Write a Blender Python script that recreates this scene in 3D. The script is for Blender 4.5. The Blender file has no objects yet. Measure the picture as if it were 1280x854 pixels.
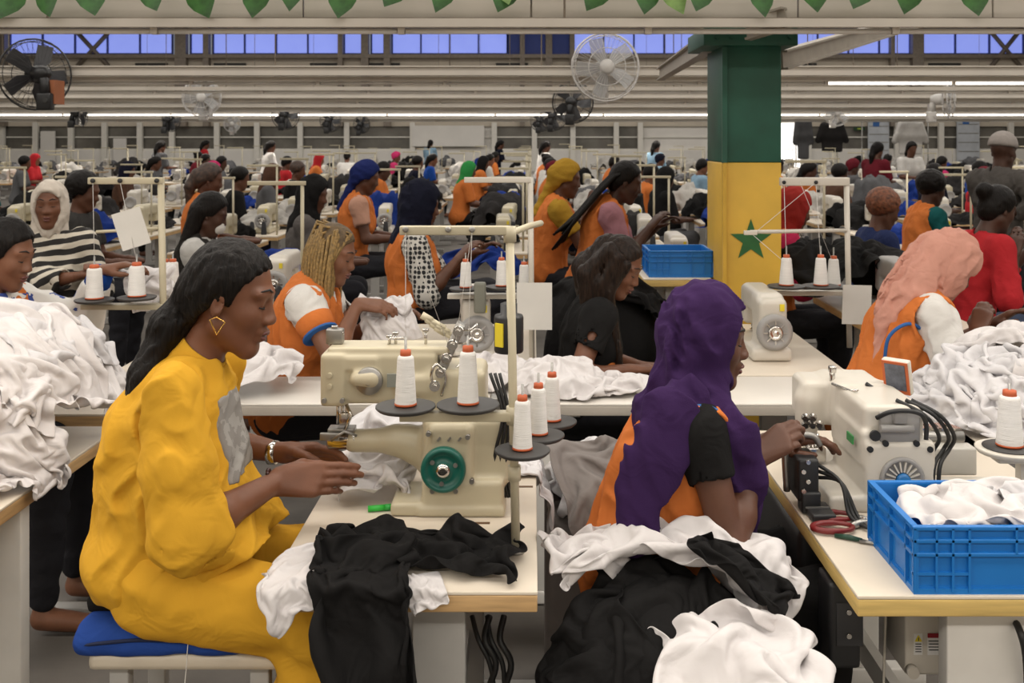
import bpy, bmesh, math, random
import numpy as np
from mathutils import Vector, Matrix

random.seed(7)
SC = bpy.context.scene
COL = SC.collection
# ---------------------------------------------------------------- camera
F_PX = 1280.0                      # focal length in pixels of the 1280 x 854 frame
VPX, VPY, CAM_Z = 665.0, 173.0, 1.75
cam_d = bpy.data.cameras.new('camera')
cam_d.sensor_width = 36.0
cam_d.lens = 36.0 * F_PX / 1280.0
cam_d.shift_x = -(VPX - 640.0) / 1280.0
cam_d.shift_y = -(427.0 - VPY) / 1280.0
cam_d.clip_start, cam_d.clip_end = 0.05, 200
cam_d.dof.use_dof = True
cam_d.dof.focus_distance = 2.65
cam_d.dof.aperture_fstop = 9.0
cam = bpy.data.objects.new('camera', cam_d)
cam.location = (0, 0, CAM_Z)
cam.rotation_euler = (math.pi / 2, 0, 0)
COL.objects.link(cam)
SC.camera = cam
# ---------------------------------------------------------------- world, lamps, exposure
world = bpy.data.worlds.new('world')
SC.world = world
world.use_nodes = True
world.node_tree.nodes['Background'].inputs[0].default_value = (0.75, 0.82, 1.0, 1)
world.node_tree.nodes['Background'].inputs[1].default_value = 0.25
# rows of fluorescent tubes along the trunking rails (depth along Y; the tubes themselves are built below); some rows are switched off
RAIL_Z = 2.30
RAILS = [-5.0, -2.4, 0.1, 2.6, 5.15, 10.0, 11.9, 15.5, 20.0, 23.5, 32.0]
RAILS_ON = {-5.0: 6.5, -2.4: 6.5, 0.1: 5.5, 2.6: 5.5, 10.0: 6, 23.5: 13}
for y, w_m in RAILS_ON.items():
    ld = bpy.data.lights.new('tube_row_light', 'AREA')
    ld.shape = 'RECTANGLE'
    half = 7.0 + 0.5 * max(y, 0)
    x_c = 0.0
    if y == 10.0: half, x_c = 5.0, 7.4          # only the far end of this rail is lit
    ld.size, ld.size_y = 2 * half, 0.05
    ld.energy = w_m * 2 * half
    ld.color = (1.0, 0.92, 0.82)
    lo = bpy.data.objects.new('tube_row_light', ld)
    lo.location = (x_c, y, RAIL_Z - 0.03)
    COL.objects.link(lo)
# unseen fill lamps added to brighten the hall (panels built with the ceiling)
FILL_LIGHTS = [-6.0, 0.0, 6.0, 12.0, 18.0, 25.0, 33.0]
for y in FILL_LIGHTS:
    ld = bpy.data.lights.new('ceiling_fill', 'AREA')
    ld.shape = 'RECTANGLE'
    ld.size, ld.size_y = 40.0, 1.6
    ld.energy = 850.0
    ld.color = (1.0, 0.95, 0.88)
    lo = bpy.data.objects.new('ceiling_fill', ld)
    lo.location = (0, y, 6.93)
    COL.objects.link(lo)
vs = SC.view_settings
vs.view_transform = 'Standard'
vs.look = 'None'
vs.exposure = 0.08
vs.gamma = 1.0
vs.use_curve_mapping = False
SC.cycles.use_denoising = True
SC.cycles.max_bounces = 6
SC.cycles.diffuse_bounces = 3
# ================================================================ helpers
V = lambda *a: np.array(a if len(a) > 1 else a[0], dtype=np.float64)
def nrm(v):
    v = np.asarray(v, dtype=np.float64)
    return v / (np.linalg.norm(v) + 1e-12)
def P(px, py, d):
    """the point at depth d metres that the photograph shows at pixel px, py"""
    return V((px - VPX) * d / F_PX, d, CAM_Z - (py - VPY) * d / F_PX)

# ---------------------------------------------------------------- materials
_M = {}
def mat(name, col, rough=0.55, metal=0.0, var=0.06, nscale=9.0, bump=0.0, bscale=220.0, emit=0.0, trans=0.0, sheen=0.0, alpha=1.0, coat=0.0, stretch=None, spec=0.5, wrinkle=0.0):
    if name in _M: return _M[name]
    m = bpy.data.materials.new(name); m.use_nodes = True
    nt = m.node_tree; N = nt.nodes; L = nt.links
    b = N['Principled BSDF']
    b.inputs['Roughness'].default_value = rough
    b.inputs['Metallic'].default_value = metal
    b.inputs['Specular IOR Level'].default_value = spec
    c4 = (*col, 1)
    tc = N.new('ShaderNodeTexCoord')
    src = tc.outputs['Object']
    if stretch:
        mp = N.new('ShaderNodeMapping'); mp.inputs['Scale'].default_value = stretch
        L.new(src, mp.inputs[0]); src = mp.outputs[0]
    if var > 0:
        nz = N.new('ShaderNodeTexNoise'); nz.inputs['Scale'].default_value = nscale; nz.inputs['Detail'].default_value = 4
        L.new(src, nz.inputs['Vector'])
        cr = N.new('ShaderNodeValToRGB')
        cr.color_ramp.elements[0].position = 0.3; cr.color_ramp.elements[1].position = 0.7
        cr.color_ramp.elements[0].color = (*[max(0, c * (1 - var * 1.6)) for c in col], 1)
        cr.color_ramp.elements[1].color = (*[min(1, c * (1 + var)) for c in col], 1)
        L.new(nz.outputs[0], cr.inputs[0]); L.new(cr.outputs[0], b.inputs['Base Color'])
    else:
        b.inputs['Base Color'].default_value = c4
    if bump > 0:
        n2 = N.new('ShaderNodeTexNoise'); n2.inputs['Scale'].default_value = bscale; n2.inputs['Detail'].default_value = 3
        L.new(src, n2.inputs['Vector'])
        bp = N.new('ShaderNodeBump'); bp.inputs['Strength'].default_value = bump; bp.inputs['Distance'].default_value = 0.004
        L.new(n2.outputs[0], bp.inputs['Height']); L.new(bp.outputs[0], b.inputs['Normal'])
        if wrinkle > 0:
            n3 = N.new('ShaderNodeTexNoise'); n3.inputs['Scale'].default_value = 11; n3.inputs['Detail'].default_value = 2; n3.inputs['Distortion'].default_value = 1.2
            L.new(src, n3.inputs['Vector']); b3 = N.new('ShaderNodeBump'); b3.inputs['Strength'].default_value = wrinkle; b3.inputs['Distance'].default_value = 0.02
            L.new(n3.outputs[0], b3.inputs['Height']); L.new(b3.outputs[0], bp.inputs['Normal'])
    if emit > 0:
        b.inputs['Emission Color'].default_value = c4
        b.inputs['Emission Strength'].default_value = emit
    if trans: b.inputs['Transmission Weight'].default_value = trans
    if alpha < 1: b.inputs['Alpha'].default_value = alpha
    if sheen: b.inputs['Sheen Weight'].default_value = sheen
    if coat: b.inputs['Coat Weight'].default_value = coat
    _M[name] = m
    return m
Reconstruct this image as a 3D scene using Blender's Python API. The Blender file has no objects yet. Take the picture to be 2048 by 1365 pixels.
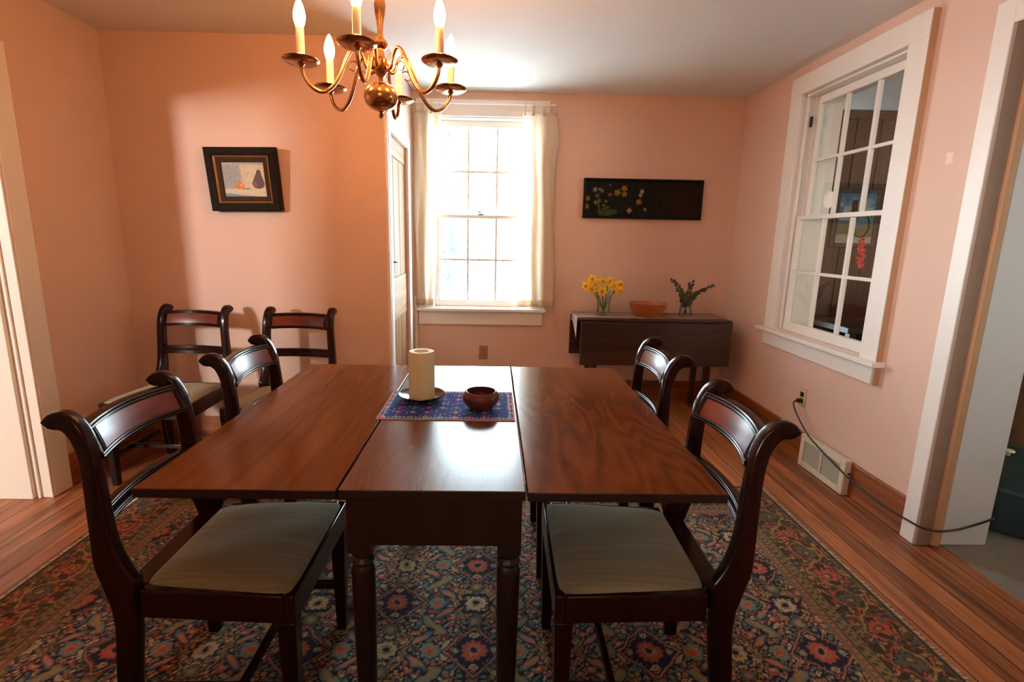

● ● ●

> [Exercise objective]
Tally the lines containing "that". Provide the number without any other words.

> [Completed task]
2